Stated goal: Gather all lines in the entries that include the word "extends".

───── Exercise data ─────

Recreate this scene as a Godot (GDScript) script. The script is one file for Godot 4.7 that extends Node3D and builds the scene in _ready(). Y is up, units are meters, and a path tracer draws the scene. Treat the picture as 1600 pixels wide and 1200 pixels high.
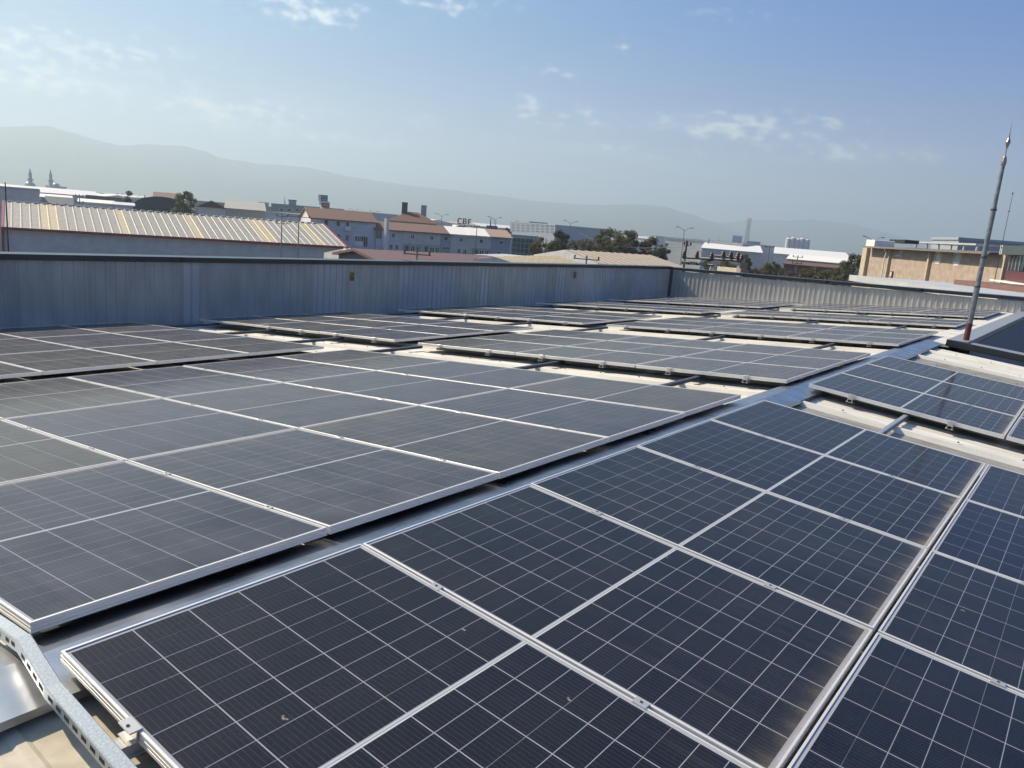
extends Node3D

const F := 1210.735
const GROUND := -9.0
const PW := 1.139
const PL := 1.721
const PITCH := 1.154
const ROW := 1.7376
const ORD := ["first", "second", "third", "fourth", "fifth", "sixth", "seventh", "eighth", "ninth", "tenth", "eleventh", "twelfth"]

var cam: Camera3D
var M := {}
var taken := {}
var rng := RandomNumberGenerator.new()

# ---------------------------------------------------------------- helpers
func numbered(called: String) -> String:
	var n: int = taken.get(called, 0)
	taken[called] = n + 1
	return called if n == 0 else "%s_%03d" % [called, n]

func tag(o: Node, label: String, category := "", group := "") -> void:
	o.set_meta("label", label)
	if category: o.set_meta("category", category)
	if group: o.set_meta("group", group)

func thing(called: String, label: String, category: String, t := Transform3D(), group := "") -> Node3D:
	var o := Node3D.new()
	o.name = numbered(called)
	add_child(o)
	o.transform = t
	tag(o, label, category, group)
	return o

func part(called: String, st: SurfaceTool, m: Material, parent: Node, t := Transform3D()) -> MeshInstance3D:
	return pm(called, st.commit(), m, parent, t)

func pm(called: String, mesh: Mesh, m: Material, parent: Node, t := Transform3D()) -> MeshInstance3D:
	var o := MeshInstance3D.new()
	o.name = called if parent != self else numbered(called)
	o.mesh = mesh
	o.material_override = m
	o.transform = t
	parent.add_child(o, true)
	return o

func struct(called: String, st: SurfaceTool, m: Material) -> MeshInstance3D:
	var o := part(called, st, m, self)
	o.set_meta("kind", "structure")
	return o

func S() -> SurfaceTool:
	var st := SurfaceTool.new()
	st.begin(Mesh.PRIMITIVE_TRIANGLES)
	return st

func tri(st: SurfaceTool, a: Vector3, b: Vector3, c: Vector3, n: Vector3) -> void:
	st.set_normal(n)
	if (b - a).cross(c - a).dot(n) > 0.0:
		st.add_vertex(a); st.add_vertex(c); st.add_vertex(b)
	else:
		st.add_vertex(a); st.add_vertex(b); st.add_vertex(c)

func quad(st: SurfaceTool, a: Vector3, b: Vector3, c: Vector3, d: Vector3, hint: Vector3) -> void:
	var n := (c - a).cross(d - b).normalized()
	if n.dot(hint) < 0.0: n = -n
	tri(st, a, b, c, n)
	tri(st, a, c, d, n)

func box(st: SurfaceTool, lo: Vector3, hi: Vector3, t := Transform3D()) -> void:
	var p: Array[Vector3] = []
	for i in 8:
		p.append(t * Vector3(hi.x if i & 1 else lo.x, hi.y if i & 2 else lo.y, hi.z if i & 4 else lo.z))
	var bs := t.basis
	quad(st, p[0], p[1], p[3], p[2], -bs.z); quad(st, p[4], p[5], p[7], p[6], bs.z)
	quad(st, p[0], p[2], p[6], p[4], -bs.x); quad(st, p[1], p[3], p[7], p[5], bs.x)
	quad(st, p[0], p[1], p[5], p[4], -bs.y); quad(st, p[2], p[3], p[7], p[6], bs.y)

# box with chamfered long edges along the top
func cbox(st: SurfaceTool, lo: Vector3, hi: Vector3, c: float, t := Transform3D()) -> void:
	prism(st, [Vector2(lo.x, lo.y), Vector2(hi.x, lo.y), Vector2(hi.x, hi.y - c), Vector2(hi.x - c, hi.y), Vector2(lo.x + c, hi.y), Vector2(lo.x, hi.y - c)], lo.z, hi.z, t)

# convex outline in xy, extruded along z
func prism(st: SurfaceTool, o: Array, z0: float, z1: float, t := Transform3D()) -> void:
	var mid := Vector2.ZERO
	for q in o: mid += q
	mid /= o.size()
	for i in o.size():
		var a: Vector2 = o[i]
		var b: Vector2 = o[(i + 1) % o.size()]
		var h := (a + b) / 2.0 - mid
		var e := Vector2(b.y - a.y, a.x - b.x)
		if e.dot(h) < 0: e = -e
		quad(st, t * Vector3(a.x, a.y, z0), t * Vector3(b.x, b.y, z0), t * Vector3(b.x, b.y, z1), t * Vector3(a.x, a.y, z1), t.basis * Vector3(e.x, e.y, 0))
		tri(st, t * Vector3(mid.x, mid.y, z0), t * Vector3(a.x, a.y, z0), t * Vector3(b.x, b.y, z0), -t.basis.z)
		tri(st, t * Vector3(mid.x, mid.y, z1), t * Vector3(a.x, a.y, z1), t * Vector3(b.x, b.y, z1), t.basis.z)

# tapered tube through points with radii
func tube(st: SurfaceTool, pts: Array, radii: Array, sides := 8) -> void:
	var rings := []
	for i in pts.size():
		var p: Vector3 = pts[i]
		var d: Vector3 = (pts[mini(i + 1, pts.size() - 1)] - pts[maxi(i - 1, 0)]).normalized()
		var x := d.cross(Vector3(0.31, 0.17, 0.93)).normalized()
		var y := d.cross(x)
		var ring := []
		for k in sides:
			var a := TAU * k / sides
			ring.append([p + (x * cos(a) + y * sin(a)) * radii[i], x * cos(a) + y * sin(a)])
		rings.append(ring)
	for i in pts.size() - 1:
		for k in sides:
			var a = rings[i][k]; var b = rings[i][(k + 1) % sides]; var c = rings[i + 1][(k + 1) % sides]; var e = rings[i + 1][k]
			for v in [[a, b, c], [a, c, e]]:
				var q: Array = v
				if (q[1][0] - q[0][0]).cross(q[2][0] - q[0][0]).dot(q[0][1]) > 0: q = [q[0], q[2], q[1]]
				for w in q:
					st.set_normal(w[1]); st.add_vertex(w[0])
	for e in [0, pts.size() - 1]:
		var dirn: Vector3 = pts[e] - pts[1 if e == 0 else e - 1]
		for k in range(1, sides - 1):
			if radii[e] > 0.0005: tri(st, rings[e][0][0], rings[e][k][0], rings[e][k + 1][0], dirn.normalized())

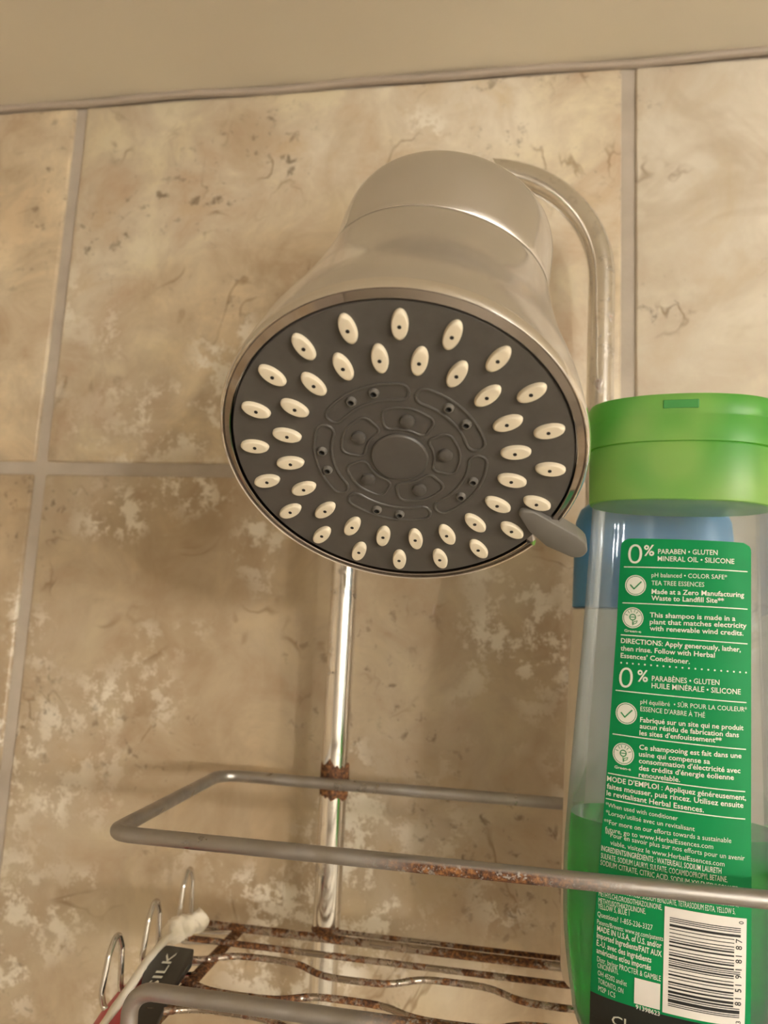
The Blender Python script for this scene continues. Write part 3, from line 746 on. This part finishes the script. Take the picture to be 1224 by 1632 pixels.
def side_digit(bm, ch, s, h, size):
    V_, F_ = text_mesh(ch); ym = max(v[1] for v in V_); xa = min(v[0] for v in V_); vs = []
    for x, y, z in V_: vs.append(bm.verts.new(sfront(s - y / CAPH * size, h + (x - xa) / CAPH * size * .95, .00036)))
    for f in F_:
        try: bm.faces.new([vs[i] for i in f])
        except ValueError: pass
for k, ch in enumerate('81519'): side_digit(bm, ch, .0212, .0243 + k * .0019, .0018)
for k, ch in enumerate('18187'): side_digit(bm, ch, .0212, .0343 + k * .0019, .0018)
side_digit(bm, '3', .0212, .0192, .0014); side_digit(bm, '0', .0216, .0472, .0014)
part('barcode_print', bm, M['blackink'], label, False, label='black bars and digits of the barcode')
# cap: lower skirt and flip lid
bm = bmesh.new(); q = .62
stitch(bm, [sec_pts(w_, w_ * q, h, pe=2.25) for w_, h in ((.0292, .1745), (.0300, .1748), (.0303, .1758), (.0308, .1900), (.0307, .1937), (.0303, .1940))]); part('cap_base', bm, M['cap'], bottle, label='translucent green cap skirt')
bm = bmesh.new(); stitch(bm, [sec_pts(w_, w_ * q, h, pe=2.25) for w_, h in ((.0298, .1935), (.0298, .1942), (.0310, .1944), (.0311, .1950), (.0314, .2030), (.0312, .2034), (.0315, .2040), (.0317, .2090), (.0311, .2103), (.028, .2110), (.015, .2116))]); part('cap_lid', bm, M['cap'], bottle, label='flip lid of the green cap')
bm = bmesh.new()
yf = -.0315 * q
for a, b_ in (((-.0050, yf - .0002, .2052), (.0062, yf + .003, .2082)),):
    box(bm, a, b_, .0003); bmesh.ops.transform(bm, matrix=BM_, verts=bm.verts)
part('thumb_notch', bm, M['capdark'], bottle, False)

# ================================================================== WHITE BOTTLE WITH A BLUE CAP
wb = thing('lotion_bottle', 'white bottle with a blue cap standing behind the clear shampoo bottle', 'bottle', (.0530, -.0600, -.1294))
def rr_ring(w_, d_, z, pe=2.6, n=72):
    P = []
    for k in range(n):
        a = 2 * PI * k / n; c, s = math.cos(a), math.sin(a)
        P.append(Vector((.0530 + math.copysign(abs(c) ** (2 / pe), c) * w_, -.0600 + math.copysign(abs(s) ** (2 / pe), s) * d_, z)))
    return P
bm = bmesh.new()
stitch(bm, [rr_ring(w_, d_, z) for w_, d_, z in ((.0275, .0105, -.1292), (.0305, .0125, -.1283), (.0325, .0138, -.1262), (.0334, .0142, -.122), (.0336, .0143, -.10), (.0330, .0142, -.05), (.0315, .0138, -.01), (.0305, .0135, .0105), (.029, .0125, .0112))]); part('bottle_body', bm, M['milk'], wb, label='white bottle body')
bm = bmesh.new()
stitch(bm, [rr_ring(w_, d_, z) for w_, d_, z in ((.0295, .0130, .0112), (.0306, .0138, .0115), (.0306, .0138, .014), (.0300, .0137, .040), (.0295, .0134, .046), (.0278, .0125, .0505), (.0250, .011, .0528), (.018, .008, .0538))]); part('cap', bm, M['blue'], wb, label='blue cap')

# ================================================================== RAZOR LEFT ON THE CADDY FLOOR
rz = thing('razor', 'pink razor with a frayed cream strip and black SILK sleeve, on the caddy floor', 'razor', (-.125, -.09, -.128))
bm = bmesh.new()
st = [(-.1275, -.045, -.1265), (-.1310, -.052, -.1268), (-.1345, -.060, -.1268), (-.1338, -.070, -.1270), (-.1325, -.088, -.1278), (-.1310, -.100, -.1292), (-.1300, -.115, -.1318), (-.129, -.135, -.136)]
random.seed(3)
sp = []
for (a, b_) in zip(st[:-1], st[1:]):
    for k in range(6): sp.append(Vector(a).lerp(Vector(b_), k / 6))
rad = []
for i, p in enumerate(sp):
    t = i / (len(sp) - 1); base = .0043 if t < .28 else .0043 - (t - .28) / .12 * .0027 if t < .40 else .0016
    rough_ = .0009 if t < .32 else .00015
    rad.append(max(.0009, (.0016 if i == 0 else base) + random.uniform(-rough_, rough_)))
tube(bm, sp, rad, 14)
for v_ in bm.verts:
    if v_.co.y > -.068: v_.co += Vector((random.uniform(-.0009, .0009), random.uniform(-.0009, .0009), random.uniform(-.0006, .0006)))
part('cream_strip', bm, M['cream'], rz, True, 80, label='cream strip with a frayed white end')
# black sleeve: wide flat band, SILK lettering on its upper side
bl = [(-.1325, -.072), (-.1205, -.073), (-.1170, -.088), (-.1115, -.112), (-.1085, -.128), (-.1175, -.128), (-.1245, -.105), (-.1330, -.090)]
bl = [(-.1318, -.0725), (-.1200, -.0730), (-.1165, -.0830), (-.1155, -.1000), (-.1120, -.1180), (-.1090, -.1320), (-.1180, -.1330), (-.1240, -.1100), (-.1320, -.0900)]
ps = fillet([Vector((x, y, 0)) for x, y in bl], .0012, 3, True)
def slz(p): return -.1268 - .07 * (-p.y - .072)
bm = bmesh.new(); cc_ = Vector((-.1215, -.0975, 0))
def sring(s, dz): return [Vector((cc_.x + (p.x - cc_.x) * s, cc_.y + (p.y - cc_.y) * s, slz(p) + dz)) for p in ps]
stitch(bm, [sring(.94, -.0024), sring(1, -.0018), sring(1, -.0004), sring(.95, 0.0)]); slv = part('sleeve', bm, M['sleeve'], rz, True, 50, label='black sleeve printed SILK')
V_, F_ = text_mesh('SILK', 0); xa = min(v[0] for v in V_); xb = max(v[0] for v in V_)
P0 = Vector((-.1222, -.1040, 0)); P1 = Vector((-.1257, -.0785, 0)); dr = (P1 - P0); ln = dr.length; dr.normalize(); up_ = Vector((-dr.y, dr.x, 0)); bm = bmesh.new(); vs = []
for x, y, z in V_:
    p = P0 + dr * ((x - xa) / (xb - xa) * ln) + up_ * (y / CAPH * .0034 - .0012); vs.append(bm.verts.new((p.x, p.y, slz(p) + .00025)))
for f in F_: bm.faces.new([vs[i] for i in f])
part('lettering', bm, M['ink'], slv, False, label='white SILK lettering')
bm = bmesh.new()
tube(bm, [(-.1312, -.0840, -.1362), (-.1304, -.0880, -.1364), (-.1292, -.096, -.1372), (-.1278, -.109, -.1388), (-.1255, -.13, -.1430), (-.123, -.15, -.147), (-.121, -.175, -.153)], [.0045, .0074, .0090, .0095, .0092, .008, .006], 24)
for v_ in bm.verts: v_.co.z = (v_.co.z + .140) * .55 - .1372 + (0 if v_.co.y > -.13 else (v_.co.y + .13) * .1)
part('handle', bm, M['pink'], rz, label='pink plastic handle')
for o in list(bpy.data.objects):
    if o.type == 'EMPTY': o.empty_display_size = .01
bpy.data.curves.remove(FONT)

─────

Written answer:
Recreate this scene as a Godot (GDScript) script. The script is one file for Godot 4.7 that extends Node3D and builds the scene in _ready(). Y is up, units are meters, and a path tracer draws the scene. Treat the picture as 1600 pixels wide and 1200 pixels high.
extends Node3D